Now that eBay has inexplicably changed the website to make the bidders’ identities anonymous, it is difficult if not impossible to discover when shills are being used. Has the practice stopped now that bidder identities are anonymous? I doubt it. Since it’s now easier to get away with it, I would imagine the practice has increased if anything. I am quite convinced that eBay is only concerned with making money. Having shill bidders generates more income for eBay, whereas investigating shill bidders and enforcing the policy doesn’t really make money for them. So I seriously doubt they are expending any serious effort to do so.
Having said that, I don’t believe the fact that an item went “close to the BIN price”, or “someone bid right after you did” is proof of any malfeasance.
It’s not inexplicable at all. It’s to cut down on fraud.
Before the bidders were anonymous, I would routinely get emails after I lost auctions, claiming that the winning bidder had been disqualified and I was now the winner etc. I imagine any number of people must have fallen to these types of scams, or they would have stopped. Now that bidders are anonymous, this has ceased.
Another high priority for Ebay, and undoubtedly a part of their anonymizing bidders, is preventing off-site transactions. Even if the guy emailing you after the Ebay sale is legit, if he directs you to his own site rather than the 'bay, Ebay is out 14% of your sale price.
I have an account that I use exclusively to purchase items for resale. Without private auctions and a private profile, use of this account can give my competition valuable business intelligence.
I know, because I’ve monitored others in my market niche, and made good money from what I learned due to their bidding behavior.

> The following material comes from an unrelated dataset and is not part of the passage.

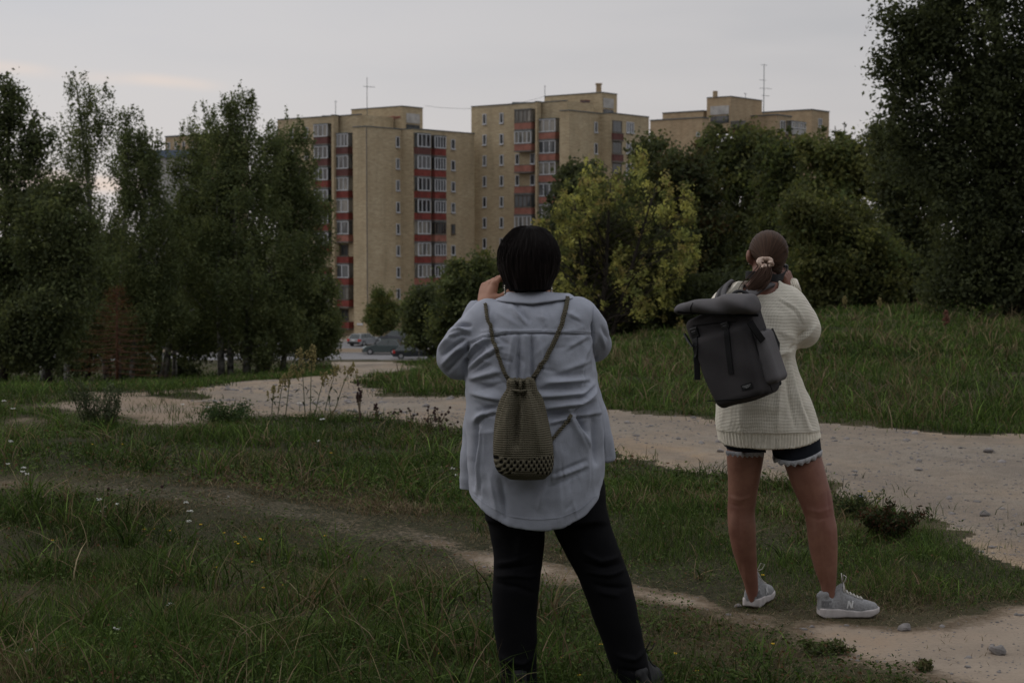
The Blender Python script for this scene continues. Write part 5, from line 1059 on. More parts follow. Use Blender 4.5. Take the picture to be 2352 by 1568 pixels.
def shoe(name, parent, toe_dir, heel, L_=.275, mats=None, logo=False, side=1, white=None):
    """local frame x forward y left z up"""
    g = Grid((-.02, -.065, -.008), (L_+.02, .065, .16), .0032); xs = g.x; t = xs/L_
    wv = np.interp(t.ravel(), (0, .06, .2, .4, .55, .72, .86, .96, 1.0), (.024, .036, .041, .039, .043, .048, .044, .029, .010))[:, None, None]
    yc = np.interp(t.ravel(), (0, .4, .75, 1), (0, 0, .004*side, .010*side))[:, None, None]; zb = np.interp(t.ravel(), (0, .08, .5, .8, 1), (.008, .0, .002, .002, .017))[:, None, None]; zt = np.interp(t.ravel(), (0, .3, .6, 1), (.036, .034, .026, .034))[:, None, None]
    wob = .0016*np.sin(xs*95)
    inside = np.maximum(-xs, xs-L_); f = smax(smax(np.abs(g.y-yc)-wv-.003-wob, zb-g.z, .006), g.z-zt, .005); g.f = np.maximum(f, inside).astype(np.float32); Vs, Qs = g.surf(1)
    top = np.interp(t.ravel(), (0, .03, .12, .22, .30, .36, .5, .66, .82, .94, 1), (.070, .092, .082, .072, .088, .100, .082, .064, .056, .048, .030))[:, None, None]
    q = (np.abs((g.y-yc)/(wv*1.0))**2.4+np.abs((g.z-.018)/(top-.018))**2.4)**(1/2.4); g.f = np.maximum((q-1)*.035, np.maximum(inside, .018-g.z)).astype(np.float32)
    pad = g.rc((.004, 0, .075), (.03, .020, .082), .010, .011); pad2 = g.rc((.004, 0, .075), (.03, -.020, .082), .010, .011); g.add(pad, .01); g.add(pad2, .01); g.add(g.rc((.075, .0, .09), (.105, 0, .112), .013, .008), .012)
    Vu, Qu = g.surf(1); th = math.atan2(toe_dir[1], toe_dir[0]); R_ = np.array(((math.cos(th), -math.sin(th), 0), (math.sin(th), math.cos(th), 0), (0, 0, 1))); T_ = lambda V: (np.asarray(V)*np.array((1, 1, 1.24)))@R_.T+np.array(heel)
    s_ = mesh(name, T_(Vu), Qu, mats[0], parent, True); so = mesh('sole', T_(Vs), Qs, mats[1], None, True); adopt(so, s_)
    tb = bvh(Vu, Qu); lc = MB()
    def onsurf(x, y): h_ = tb.ray_cast(Vector((x, y, .2)), Vector((0, 0, -1))); return np.array(h_[0])+(0, 0, .0035) if h_[0] else np.array((x, y, .06))
    for k in range(6):
        x = .108+k*.016; lc.tube([T_(onsurf(x, -.020)), T_(onsurf(x+.004, 0)+(0, 0, .002)), T_(onsurf(x+.008, .020))], .0024, 5); lc.tube([T_(onsurf(x, .020)), T_(onsurf(x+.004, 0)+(0, 0, .004)), T_(onsurf(x+.008, -.020))], .0024, 5)
    for sg in (-1, 1): a = onsurf(.108, 0); lc.tube([T_(a), T_(a+(.0, .018*sg, .030)), T_(a+(.006, .034*sg, .026)), T_(a+(.004, .022*sg, .006)), T_(a)], .0022, 5)
    lc.tube([T_(onsurf(.11, side*.01)), T_(np.array((.135, side*.036, .055))), T_(np.array((.145, side*.045, .034)))], .0022, 5); adopt(lc.build('lace', mats[2], None, True), s_)
    def sidept(x, z, off=.0025): h_ = tb.ray_cast(Vector((x, .12*side, z)), Vector((0, -side, 0))); return np.array((x, h_[0][1]+off*side if h_[0] else .04*side, z))
    if logo:
        lg = MB()
        def stroke(a, b, w):
            for i in range(5):
                p, q_ = (np.array(a)*(1-j/5)+np.array(b)*(j/5) for j in (i, i+1)); lg.quad(*[T_(sidept(*v)) for v in ((p[0]-w, p[1]), (p[0]+w, p[1]), (q_[0]+w, q_[1]), (q_[0]-w, q_[1]))])
        d = -1 if side < 0 else 1
        X = (lambda v: v)
        stroke((.118, .036), (.126, .062), .0032); stroke((.126, .062), (.137, .036), .0038) if True else 0; stroke((.137, .036), (.145, .062), .0032); adopt(lg.build('logo', white), s_)
        hp = MB()
        for (x0, x1, z0, z1) in ((.006, .05, .040, .062),):
            n_ = 6
            for i in range(n_): a0, a1 = x0+(x1-x0)*i/n_, x0+(x1-x0)*(i+1)/n_; hp.quad(*[T_(sidept(x, z, .0012)) for x, z in ((a0, z0), (a1, z0), (a1, z1), (a0, z1))])
        adopt(hp.build('overlay', mats[3]), s_)
    return s_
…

One thing no one has mentioned, that makes me skeptical that shill bidding is widespread, is the possibility of the shill winning the auction. If this happens, the seller is stuck having to pay the ebay fees for both the listing and the final value (around 10% of the selling price), and now he has to list the item again. If the shill account is bidding close to the buy-it-now price it seems that this should happen frequently.